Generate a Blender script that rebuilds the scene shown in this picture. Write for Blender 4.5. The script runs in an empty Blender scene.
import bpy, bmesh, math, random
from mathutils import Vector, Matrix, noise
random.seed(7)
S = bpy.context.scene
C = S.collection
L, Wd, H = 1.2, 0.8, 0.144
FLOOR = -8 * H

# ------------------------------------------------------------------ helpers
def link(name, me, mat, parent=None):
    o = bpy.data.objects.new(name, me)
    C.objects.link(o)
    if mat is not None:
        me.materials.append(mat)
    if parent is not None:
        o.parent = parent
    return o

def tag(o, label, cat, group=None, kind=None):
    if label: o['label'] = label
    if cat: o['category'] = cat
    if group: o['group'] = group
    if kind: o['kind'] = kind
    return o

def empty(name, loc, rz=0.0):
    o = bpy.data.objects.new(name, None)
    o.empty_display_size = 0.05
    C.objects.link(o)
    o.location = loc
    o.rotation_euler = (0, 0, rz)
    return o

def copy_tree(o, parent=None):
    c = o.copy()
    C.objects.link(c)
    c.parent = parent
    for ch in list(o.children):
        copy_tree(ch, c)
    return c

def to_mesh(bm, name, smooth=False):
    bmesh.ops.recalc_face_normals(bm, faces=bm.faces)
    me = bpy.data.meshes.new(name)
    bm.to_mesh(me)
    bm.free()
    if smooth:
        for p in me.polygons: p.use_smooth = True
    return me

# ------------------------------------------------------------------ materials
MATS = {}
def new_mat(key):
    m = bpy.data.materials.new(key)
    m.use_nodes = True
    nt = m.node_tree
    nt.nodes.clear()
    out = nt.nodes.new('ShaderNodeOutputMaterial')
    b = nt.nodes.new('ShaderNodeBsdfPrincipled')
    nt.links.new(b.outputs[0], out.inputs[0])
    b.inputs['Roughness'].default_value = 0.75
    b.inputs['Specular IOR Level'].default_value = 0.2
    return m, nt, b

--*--

Exercise brief:
Your task is to repeat every line exactly.

Written response:
Generate a Blender script that rebuilds the scene shown in this picture. Write for Blender 4.5. The script runs in an empty Blender scene.
import bpy, bmesh, math, random
from mathutils import Vector, Matrix, noise
random.seed(7)
S = bpy.context.scene
C = S.collection
L, Wd, H = 1.2, 0.8, 0.144
FLOOR = -8 * H

# ------------------------------------------------------------------ helpers
def link(name, me, mat, parent=None):
    o = bpy.data.objects.new(name, me)
    C.objects.link(o)
    if mat is not None:
        me.materials.append(mat)
    if parent is not None:
        o.parent = parent
    return o

def tag(o, label, cat, group=None, kind=None):
    if label: o['label'] = label
    if cat: o['category'] = cat
    if group: o['group'] = group
    if kind: o['kind'] = kind
    return o

def empty(name, loc, rz=0.0):
    o = bpy.data.objects.new(name, None)
    o.empty_display_size = 0.05
    C.objects.link(o)
    o.location = loc
    o.rotation_euler = (0, 0, rz)
    return o

def copy_tree(o, parent=None):
    c = o.copy()
    C.objects.link(c)
    c.parent = parent
    for ch in list(o.children):
        copy_tree(ch, c)
    return c

def to_mesh(bm, name, smooth=False):
    bmesh.ops.recalc_face_normals(bm, faces=bm.faces)
    me = bpy.data.meshes.new(name)
    bm.to_mesh(me)
    bm.free()
    if smooth:
        for p in me.polygons: p.use_smooth = True
    return me

# ------------------------------------------------------------------ materials
MATS = {}
def new_mat(key):
    m = bpy.data.materials.new(key)
    m.use_nodes = True
    nt = m.node_tree
    nt.nodes.clear()
    out = nt.nodes.new('ShaderNodeOutputMaterial')
    b = nt.nodes.new('ShaderNodeBsdfPrincipled')
    nt.links.new(b.outputs[0], out.inputs[0])
    b.inputs['Roughness'].default_value = 0.75
    b.inputs['Specular IOR Level'].default_value = 0.2
    return m, nt, b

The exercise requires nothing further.